### DATA PROVIDED
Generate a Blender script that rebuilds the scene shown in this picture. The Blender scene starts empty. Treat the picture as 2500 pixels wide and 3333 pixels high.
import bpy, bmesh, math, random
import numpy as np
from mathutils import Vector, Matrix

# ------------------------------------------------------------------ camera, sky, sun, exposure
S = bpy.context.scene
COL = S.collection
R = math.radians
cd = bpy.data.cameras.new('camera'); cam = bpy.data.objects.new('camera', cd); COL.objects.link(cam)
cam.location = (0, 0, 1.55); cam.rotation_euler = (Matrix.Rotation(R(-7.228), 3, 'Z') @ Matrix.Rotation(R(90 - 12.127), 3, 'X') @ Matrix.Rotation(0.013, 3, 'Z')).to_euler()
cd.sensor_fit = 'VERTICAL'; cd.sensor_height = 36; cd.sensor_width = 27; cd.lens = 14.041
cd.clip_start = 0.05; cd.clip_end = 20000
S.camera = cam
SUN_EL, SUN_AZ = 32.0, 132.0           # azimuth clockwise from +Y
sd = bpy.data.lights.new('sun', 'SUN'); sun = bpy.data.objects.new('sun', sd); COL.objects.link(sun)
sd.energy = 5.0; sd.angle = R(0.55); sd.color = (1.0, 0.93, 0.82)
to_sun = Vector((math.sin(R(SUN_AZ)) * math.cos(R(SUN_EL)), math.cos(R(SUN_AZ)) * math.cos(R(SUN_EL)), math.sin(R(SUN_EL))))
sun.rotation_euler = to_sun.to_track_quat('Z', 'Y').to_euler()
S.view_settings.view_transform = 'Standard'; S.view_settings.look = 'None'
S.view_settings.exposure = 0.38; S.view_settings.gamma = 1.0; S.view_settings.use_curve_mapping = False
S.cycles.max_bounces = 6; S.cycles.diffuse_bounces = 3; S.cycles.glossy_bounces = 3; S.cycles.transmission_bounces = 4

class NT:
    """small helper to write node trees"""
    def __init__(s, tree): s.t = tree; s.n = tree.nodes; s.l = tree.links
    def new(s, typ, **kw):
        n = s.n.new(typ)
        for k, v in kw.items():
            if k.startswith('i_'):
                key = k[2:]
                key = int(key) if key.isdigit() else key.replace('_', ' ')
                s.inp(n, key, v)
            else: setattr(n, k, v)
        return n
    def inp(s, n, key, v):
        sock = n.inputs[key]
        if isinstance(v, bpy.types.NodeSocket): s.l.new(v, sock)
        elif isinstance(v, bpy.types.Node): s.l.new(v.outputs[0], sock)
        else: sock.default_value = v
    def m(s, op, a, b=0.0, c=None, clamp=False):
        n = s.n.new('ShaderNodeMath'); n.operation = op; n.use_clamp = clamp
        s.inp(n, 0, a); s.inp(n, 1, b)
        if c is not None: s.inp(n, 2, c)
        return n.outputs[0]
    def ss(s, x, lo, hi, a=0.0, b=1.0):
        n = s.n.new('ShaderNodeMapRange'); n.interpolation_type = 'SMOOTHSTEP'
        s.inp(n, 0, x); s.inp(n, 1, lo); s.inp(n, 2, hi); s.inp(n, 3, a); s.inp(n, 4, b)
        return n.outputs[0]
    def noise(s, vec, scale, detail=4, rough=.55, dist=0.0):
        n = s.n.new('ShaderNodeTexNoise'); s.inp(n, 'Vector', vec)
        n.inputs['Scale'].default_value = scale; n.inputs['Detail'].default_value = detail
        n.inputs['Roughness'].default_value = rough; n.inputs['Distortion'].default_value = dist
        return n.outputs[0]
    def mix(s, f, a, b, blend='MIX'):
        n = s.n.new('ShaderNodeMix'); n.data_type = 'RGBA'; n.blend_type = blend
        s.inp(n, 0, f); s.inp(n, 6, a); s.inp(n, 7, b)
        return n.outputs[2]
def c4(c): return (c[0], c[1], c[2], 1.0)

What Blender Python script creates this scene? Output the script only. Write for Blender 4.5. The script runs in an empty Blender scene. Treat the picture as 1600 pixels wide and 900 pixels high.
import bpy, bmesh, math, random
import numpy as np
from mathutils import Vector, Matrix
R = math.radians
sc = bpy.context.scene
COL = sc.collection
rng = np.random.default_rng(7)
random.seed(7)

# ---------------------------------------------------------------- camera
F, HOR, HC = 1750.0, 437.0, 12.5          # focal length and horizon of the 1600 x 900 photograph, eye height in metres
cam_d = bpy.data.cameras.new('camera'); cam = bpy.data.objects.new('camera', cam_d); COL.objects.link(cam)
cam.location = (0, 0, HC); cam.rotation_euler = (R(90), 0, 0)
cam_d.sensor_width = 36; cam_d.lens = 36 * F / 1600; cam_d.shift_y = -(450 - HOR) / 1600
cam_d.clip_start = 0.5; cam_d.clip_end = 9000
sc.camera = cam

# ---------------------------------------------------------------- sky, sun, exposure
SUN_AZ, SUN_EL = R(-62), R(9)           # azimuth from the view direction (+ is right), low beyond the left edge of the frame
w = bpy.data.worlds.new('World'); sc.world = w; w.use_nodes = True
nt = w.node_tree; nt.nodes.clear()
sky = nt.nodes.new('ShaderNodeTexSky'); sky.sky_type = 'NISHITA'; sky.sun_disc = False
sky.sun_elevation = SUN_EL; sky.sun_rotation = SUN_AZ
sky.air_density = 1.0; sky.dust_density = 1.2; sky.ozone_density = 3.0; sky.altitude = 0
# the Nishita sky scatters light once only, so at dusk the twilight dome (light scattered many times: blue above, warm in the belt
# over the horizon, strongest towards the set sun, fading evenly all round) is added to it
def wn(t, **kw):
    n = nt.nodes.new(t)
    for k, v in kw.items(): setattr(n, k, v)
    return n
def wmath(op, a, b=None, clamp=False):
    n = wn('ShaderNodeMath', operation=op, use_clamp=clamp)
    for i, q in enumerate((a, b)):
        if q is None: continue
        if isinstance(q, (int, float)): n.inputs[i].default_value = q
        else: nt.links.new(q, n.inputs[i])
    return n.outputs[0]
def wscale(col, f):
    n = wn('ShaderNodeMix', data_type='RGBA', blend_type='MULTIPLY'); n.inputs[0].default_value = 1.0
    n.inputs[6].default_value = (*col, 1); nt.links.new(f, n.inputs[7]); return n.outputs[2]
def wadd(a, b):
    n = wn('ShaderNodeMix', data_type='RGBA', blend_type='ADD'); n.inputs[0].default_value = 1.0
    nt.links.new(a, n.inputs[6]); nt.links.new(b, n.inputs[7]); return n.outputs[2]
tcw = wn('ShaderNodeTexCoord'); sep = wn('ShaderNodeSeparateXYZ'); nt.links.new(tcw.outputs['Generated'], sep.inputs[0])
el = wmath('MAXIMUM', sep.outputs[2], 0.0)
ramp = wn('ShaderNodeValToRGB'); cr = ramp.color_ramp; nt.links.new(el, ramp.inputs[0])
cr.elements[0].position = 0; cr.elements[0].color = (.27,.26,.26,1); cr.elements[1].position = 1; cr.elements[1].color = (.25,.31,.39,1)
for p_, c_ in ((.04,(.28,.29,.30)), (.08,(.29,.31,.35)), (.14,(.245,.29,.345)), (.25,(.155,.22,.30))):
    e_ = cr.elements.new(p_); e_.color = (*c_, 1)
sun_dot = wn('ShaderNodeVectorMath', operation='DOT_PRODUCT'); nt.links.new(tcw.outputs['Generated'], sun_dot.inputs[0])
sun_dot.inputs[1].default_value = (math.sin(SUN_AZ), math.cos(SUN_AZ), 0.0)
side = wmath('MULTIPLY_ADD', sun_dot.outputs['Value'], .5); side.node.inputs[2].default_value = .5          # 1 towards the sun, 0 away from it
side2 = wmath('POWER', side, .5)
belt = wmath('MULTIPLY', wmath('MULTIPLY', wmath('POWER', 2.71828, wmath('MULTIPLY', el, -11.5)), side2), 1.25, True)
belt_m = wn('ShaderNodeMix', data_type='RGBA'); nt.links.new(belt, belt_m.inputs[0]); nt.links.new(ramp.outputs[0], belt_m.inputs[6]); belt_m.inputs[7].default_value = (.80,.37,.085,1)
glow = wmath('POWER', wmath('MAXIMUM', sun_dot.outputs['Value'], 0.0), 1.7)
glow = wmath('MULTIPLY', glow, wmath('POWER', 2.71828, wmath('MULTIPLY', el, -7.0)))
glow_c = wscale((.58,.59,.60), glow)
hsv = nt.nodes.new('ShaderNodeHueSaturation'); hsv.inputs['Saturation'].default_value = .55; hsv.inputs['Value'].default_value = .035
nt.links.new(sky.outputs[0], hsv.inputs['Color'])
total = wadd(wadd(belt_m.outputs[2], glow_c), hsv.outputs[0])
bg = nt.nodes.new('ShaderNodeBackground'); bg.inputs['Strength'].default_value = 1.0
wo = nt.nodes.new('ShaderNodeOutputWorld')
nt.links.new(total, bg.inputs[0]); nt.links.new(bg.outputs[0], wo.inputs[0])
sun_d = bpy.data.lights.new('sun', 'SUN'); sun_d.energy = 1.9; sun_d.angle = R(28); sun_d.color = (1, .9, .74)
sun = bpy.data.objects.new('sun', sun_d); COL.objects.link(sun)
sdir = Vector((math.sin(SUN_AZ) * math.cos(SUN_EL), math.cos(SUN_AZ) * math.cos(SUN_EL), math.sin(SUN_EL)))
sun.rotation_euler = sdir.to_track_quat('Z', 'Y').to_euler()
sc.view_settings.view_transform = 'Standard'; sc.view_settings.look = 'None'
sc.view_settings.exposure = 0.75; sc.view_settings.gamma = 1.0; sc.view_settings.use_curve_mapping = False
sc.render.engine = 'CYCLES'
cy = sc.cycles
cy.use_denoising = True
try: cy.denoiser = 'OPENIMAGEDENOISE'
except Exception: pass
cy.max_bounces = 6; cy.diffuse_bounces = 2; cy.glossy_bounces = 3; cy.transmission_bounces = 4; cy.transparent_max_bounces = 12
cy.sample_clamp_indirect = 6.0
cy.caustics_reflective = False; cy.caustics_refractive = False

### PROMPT
Copy verbatim the line that contains "What Blender Python", the line that contains "random.seed(7)", and all lines between them.

### FULL RESPONSE
What Blender Python script creates this scene? Output the script only. Write for Blender 4.5. The script runs in an empty Blender scene. Treat the picture as 1600 pixels wide and 900 pixels high.
import bpy, bmesh, math, random
import numpy as np
from mathutils import Vector, Matrix
R = math.radians
sc = bpy.context.scene
COL = sc.collection
rng = np.random.default_rng(7)
random.seed(7)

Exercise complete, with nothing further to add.